_The problem_
Repeat the material exactly, leaving nothing out.

_Data lines_
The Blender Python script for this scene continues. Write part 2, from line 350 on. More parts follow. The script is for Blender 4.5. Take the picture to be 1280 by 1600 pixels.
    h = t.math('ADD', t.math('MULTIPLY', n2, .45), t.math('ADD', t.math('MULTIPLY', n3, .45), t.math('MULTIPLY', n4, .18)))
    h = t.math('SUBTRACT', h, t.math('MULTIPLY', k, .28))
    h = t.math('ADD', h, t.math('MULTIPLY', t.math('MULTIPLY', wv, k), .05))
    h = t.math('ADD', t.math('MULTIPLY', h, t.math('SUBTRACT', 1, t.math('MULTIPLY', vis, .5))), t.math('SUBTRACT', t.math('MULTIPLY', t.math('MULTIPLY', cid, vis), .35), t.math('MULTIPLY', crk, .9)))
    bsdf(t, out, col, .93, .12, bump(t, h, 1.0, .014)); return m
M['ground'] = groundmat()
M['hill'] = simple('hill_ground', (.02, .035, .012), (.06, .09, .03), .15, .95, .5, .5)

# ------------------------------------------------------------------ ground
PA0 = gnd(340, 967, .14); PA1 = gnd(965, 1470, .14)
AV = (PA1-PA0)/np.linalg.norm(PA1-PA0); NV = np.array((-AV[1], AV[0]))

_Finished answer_
The Blender Python script for this scene continues. Write part 2, from line 350 on. More parts follow. The script is for Blender 4.5. Take the picture to be 1280 by 1600 pixels.
    h = t.math('ADD', t.math('MULTIPLY', n2, .45), t.math('ADD', t.math('MULTIPLY', n3, .45), t.math('MULTIPLY', n4, .18)))
    h = t.math('SUBTRACT', h, t.math('MULTIPLY', k, .28))
    h = t.math('ADD', h, t.math('MULTIPLY', t.math('MULTIPLY', wv, k), .05))
    h = t.math('ADD', t.math('MULTIPLY', h, t.math('SUBTRACT', 1, t.math('MULTIPLY', vis, .5))), t.math('SUBTRACT', t.math('MULTIPLY', t.math('MULTIPLY', cid, vis), .35), t.math('MULTIPLY', crk, .9)))
    bsdf(t, out, col, .93, .12, bump(t, h, 1.0, .014)); return m
M['ground'] = groundmat()
M['hill'] = simple('hill_ground', (.02, .035, .012), (.06, .09, .03), .15, .95, .5, .5)

# ------------------------------------------------------------------ ground
PA0 = gnd(340, 967, .14); PA1 = gnd(965, 1470, .14)
AV = (PA1-PA0)/np.linalg.norm(PA1-PA0); NV = np.array((-AV[1], AV[0]))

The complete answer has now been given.